_PROVIDED MATERIAL_
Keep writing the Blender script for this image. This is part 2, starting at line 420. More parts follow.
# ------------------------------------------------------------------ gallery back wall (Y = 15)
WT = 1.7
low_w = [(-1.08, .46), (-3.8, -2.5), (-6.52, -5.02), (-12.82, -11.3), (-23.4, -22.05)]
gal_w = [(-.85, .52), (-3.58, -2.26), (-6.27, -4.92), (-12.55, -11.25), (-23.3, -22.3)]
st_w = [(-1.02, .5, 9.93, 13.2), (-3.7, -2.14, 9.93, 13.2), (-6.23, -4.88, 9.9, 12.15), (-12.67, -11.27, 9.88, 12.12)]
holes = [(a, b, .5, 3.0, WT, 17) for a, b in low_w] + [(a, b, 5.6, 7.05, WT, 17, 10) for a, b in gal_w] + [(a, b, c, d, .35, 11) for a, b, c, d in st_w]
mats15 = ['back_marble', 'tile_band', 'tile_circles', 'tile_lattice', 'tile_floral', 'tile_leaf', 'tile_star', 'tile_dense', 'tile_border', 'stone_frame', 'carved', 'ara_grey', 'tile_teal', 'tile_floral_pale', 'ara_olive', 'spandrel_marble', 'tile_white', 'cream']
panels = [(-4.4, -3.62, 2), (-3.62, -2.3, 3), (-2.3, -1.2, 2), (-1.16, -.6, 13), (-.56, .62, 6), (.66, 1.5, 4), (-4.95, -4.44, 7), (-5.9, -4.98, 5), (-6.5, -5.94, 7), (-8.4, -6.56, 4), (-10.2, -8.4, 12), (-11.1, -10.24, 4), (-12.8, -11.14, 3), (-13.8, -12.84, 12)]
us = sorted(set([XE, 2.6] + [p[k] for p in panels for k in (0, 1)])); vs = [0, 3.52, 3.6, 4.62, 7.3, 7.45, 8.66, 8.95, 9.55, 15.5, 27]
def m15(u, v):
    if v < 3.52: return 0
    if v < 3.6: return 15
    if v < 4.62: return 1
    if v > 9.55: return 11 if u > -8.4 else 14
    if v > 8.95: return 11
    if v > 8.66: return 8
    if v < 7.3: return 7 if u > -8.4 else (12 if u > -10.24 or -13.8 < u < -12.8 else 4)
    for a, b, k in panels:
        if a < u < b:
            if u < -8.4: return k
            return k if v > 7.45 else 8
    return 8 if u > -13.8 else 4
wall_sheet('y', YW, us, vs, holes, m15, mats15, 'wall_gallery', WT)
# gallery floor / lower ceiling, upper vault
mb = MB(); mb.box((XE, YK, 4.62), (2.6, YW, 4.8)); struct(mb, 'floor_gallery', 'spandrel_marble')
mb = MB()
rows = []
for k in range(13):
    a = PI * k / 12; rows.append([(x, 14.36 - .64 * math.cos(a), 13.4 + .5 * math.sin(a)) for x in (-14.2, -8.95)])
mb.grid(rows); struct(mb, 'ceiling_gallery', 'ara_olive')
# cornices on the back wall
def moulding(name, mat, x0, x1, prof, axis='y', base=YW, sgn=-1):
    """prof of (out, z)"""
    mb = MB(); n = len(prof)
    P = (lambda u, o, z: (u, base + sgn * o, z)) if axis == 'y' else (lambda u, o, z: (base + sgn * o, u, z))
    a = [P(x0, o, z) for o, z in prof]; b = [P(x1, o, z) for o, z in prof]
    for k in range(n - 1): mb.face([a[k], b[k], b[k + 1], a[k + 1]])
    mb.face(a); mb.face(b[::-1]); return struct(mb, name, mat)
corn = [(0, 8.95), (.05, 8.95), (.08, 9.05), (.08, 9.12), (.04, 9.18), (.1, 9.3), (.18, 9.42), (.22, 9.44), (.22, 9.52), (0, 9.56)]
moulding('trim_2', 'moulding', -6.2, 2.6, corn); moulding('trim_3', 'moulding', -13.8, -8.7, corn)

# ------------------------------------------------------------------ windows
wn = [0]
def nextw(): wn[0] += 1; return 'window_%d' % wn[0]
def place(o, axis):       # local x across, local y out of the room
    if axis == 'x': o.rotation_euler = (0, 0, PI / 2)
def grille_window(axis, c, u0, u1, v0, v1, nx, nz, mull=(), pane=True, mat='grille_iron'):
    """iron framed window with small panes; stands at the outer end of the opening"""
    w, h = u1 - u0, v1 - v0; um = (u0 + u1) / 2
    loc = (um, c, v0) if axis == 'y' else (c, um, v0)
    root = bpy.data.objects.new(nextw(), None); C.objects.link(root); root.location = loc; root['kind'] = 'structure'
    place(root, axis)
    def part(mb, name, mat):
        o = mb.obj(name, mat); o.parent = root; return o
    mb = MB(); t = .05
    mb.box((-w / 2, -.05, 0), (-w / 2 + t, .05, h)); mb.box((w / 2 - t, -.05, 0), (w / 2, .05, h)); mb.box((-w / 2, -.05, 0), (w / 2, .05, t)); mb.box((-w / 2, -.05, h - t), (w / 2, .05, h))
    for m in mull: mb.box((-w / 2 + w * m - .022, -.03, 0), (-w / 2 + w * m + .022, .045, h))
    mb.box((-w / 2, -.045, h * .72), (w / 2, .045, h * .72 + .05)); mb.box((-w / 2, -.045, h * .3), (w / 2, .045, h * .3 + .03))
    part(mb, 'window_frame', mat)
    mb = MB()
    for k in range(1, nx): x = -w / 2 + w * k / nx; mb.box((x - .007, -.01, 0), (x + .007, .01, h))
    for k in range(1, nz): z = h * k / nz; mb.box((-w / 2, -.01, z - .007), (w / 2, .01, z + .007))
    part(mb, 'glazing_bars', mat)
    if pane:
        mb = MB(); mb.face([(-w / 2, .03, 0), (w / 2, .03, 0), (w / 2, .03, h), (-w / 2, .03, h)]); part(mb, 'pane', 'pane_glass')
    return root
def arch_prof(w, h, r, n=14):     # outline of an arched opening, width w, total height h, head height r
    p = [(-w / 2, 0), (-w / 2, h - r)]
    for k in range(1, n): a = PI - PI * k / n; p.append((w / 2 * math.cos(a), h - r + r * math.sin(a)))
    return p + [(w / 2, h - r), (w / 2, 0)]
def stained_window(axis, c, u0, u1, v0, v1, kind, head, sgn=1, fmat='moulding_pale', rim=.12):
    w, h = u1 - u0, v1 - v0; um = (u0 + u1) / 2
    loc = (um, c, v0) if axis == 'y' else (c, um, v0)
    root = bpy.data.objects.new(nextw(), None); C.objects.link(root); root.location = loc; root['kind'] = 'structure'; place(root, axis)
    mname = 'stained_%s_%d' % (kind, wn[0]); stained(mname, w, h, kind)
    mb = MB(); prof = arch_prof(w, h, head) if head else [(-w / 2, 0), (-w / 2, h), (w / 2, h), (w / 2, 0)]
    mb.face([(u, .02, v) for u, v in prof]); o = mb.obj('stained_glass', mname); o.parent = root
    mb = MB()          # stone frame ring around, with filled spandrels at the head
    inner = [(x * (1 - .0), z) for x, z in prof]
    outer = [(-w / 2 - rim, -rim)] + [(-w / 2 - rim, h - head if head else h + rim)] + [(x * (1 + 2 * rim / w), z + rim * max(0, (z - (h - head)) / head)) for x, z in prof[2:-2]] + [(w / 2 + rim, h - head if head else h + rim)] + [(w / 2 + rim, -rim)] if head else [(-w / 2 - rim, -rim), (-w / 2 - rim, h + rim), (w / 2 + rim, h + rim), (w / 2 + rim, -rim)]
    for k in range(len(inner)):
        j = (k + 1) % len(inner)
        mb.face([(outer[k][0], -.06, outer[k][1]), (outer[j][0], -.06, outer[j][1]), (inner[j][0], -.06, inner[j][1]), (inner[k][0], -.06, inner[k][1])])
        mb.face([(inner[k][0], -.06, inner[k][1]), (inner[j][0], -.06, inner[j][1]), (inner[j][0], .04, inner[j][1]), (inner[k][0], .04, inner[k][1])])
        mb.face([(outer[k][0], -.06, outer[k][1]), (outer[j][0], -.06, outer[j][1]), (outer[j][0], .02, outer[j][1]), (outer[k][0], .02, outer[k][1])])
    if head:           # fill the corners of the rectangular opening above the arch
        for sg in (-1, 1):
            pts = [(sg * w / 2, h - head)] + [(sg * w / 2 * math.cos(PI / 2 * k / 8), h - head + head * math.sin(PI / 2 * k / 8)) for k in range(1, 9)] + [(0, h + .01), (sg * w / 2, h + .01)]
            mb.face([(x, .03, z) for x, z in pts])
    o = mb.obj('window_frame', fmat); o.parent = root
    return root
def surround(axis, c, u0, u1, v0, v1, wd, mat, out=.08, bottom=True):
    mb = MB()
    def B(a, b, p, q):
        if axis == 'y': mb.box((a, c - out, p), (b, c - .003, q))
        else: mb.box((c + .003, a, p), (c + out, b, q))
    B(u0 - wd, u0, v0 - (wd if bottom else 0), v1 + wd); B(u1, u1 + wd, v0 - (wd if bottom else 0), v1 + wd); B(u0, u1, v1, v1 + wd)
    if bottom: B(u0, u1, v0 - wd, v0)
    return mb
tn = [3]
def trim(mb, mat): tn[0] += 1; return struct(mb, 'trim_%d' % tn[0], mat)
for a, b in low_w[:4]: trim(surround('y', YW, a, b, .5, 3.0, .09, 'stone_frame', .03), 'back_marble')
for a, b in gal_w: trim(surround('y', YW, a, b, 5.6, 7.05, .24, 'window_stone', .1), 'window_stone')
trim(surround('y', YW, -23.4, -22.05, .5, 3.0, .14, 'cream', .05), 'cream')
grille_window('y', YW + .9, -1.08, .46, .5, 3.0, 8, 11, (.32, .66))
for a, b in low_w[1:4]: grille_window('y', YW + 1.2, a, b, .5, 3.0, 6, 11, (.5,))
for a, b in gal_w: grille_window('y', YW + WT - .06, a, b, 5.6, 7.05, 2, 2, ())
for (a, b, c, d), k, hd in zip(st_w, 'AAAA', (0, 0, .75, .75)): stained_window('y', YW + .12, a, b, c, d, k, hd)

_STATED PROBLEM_
Your answer should be a single number: the count of lines holding the word "part".

_WRITTEN REPLY_
5